EUROPE - A panel of institutional investors has expressed its doubt over the added value of non-cap-weighted indices such as fundamental indices.

A discussion about new forms of indices and benchmarks at Edhec Pension Fund conference in Paris saw Alan Dubois, chairman of Lyxor Asset Management, Tomas Franzén, head of asset allocation at SEK181 (€19.4bn) AP2 buffer fund, and Theo Jeurissen, chief investment officer of the €33bn Dutch metal pension fund PMT criticise a presentation about the increasing focus on new forms of indices.

Dubois argued the trend towards these type of indices could lead a self-fulfilling prophecy.

"It could create a market phenomenon, like reduction of very high market caps, and could lead to performance of these indices just because everybody invests in them," said Dubois.

"It is an interesting trend, but should be arbitraged as soon as possible," he suggested.

AP2's Franzén outlined that fundamental indices outperforming the market-cap-weighting suggests "it is the market-cap-indices that are flawed and not necessarily the alternatives that are, per se, intelligent".

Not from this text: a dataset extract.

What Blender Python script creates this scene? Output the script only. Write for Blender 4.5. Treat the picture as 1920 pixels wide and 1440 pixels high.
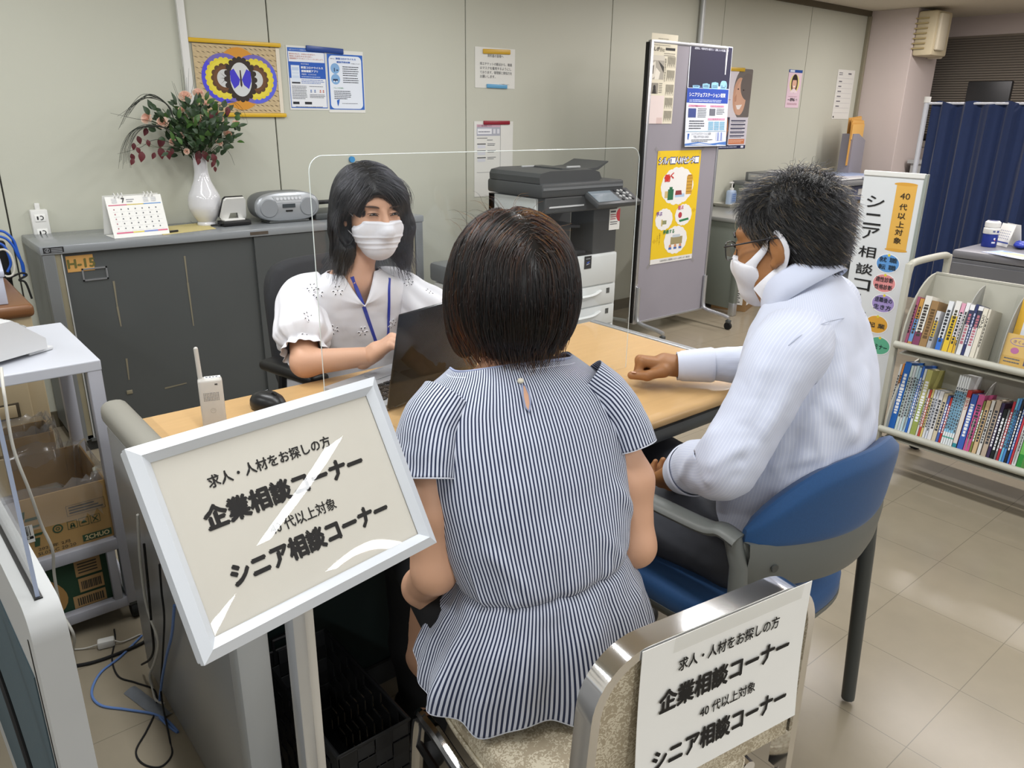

He continued: "If we accept the idea that there is noise and pricing error, which leads to a constant overweighting over overvalued stocks and underweighting of undervalued stocks, that is what produces this return drag. I presume that any scheme that breaks the link between price and allocation is going to be better."

According to Franzén, indices are the consequence of the market itself, rather than a sign of the strategy.

"If we start by believing the market is efficient, then I guess value, and small-cap premiums for that matter, should be seen as compensation for taking on more systemic risk," he said.

"If we start, on the other hand, by saying that markets are not necessarily completely efficient, then maybe those excess returns could be explained by for instance behavioural anomalies.

"As long as a value premium is not compensation for an obvious risk in your portfolio, then I think this doesn't matter very much. It is interesting obviously, but it doesn't really matter," he concluded.

Theo Jeurissen said he believes diversification is one of the basics of investing and hence welcomes research into new form of indices and benchmarks, but warned funds have to look into these topics very carefully.